* [YOUR TASK]:
Quote exactly the lines between the line containing "Keep writing the" and the line containing "o.build('coiled_cord', 'cable', t, smooth=60)", counting those two lines as part of the range. Leave the rest out.

[Dataset rows]
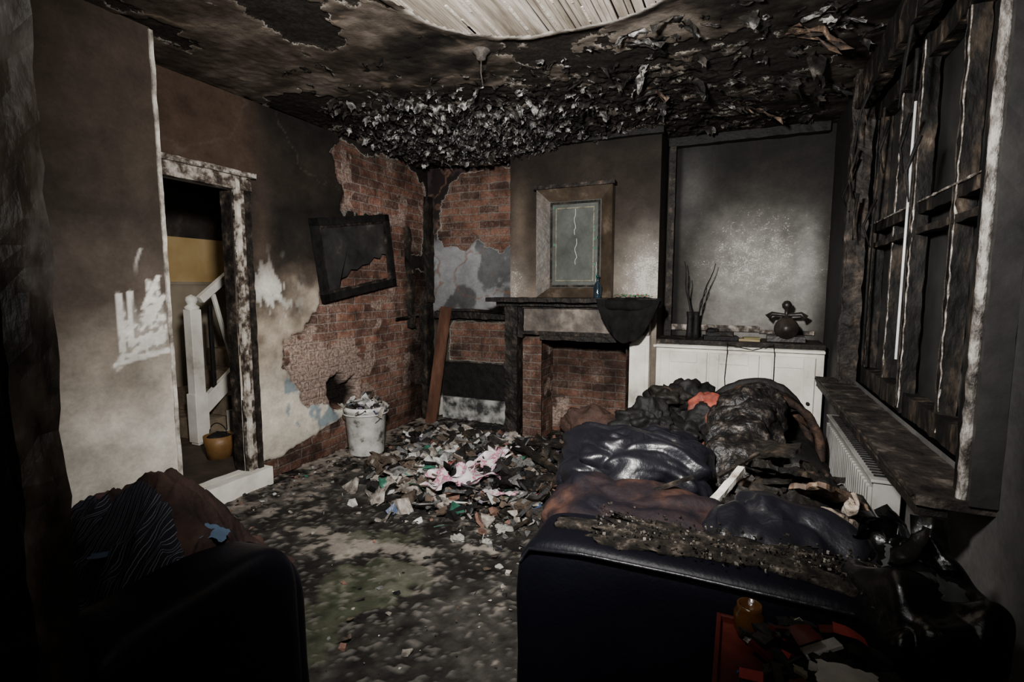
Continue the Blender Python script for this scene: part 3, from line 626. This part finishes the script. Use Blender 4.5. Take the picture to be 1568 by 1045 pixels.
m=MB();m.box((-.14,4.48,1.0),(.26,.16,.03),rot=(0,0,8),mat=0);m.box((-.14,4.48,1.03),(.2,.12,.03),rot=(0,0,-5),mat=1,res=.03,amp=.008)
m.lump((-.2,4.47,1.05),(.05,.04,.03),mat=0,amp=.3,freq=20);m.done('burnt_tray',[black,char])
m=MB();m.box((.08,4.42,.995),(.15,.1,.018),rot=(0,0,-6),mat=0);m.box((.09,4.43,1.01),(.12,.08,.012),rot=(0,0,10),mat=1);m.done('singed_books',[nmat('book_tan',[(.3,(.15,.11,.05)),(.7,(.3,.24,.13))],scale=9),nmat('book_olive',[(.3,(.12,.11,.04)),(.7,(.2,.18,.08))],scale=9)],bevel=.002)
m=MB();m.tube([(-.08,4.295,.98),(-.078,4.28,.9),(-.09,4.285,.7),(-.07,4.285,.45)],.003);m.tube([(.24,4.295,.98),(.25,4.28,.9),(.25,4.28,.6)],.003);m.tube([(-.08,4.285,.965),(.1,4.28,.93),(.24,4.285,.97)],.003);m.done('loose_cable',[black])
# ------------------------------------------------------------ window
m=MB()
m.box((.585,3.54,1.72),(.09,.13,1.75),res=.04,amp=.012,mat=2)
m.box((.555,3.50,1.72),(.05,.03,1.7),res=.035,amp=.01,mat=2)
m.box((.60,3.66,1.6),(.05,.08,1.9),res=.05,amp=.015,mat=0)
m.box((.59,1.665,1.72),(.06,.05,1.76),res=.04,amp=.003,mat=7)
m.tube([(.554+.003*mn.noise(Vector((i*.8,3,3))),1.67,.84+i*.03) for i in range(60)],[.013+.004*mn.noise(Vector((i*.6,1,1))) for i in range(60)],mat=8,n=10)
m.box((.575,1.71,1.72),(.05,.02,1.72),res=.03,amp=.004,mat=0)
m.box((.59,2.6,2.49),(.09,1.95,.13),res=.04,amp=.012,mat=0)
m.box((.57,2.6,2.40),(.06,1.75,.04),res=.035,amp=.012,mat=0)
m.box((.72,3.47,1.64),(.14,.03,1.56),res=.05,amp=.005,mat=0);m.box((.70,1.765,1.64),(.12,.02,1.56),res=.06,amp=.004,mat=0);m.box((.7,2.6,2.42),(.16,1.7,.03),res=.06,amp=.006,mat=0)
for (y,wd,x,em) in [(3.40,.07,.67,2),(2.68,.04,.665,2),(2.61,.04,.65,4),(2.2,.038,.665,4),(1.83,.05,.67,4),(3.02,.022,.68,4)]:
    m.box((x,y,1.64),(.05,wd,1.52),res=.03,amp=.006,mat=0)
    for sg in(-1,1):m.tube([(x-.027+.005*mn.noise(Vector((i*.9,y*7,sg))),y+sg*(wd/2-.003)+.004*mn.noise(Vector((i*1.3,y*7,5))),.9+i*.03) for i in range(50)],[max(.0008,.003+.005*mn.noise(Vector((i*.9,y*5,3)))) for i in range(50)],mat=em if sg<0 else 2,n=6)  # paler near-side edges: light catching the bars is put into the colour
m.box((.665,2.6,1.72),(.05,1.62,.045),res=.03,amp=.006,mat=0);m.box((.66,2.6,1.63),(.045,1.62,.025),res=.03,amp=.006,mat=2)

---

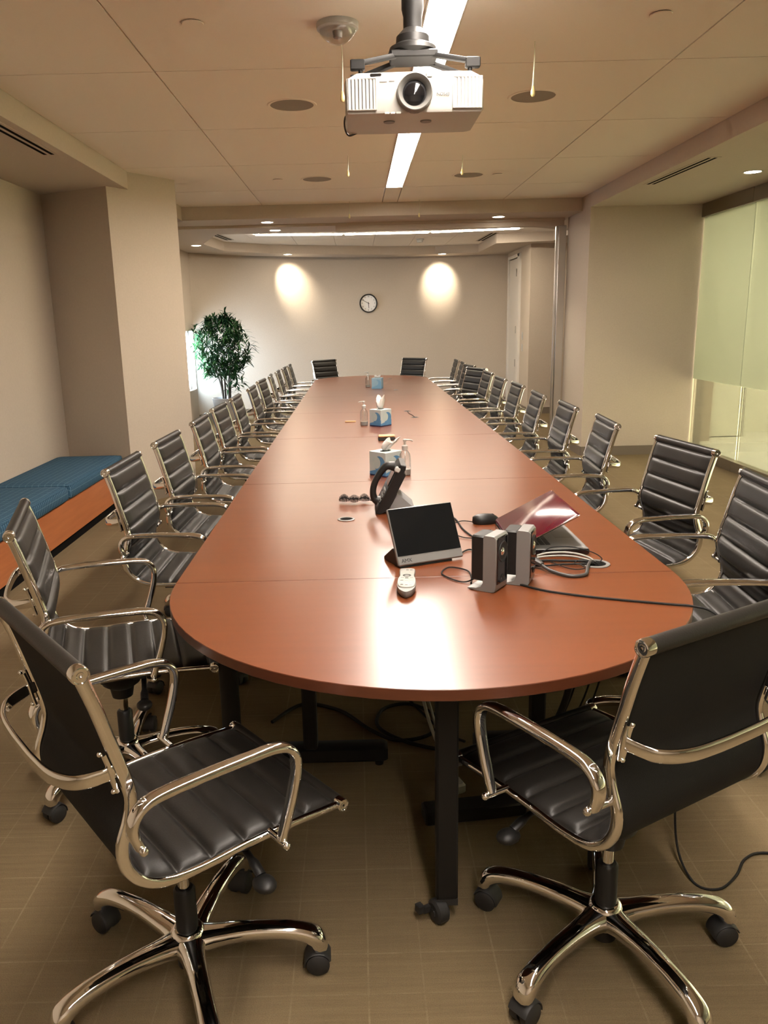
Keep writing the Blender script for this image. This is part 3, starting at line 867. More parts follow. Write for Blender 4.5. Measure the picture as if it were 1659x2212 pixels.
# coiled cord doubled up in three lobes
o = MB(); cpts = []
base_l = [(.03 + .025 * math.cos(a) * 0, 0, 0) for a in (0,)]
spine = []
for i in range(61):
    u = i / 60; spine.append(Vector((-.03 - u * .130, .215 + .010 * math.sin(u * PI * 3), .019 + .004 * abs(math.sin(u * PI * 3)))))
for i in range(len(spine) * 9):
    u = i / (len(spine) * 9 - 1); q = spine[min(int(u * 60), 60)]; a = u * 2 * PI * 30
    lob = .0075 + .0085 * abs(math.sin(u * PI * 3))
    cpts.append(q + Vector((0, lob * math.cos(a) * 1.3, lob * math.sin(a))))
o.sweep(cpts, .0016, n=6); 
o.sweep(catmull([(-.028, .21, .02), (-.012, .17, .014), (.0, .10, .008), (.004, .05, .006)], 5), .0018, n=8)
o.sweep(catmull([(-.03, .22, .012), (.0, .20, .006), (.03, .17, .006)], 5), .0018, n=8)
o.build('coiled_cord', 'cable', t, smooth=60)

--

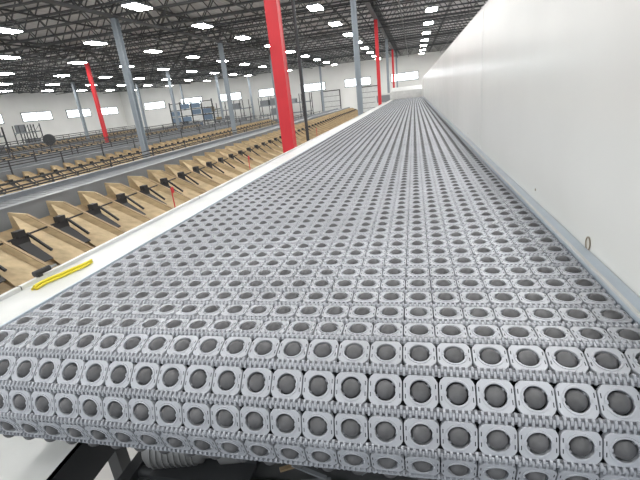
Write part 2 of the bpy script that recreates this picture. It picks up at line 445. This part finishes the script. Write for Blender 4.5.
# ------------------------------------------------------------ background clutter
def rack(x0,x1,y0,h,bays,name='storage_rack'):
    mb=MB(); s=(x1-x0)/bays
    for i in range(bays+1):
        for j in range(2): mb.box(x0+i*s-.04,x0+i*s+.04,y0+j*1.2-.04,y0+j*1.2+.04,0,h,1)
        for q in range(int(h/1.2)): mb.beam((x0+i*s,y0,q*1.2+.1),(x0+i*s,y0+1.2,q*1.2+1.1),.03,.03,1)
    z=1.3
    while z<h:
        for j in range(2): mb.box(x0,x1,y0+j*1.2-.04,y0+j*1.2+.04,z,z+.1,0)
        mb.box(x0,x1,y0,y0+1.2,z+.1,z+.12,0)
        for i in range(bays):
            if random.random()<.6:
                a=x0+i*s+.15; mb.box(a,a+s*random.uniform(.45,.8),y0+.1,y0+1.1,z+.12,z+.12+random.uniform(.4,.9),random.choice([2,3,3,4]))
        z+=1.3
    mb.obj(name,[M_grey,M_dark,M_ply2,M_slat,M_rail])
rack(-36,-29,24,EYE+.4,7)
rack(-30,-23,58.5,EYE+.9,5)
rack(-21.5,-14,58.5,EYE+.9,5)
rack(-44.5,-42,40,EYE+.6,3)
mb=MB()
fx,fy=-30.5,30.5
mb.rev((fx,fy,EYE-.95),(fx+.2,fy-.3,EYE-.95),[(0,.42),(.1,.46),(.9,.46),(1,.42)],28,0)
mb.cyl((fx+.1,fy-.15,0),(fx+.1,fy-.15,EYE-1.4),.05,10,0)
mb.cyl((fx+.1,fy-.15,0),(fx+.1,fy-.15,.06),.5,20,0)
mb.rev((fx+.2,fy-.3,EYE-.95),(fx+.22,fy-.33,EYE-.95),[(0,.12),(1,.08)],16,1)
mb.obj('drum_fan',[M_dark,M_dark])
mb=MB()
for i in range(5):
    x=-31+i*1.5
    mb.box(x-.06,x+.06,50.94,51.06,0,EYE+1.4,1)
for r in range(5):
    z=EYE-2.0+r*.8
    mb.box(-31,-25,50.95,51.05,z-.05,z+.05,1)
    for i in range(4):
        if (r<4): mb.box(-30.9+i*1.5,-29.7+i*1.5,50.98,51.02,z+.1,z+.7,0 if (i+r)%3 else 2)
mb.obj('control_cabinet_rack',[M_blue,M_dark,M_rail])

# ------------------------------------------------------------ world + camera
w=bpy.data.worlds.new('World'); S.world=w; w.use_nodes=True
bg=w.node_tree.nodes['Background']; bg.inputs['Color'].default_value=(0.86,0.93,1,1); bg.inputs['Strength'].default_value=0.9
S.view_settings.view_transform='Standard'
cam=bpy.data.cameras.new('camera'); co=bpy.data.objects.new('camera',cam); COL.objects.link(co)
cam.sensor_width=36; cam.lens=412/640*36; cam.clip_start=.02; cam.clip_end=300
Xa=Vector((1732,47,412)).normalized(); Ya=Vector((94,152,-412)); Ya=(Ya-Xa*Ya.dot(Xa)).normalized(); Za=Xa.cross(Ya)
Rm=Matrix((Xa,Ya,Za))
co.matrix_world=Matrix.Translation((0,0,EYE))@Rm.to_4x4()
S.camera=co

* [TASK SOLUTION]:
Keep writing the Blender script for this image. This is part 3, starting at line 867. More parts follow. Write for Blender 4.5. Measure the picture as if it were 1659x2212 pixels.
# coiled cord doubled up in three lobes
o = MB(); cpts = []
base_l = [(.03 + .025 * math.cos(a) * 0, 0, 0) for a in (0,)]
spine = []
for i in range(61):
    u = i / 60; spine.append(Vector((-.03 - u * .130, .215 + .010 * math.sin(u * PI * 3), .019 + .004 * abs(math.sin(u * PI * 3)))))
for i in range(len(spine) * 9):
    u = i / (len(spine) * 9 - 1); q = spine[min(int(u * 60), 60)]; a = u * 2 * PI * 30
    lob = .0075 + .0085 * abs(math.sin(u * PI * 3))
    cpts.append(q + Vector((0, lob * math.cos(a) * 1.3, lob * math.sin(a))))
o.sweep(cpts, .0016, n=6); 
o.sweep(catmull([(-.028, .21, .02), (-.012, .17, .014), (.0, .10, .008), (.004, .05, .006)], 5), .0018, n=8)
o.sweep(catmull([(-.03, .22, .012), (.0, .20, .006), (.03, .17, .006)], 5), .0018, n=8)
o.build('coiled_cord', 'cable', t, smooth=60)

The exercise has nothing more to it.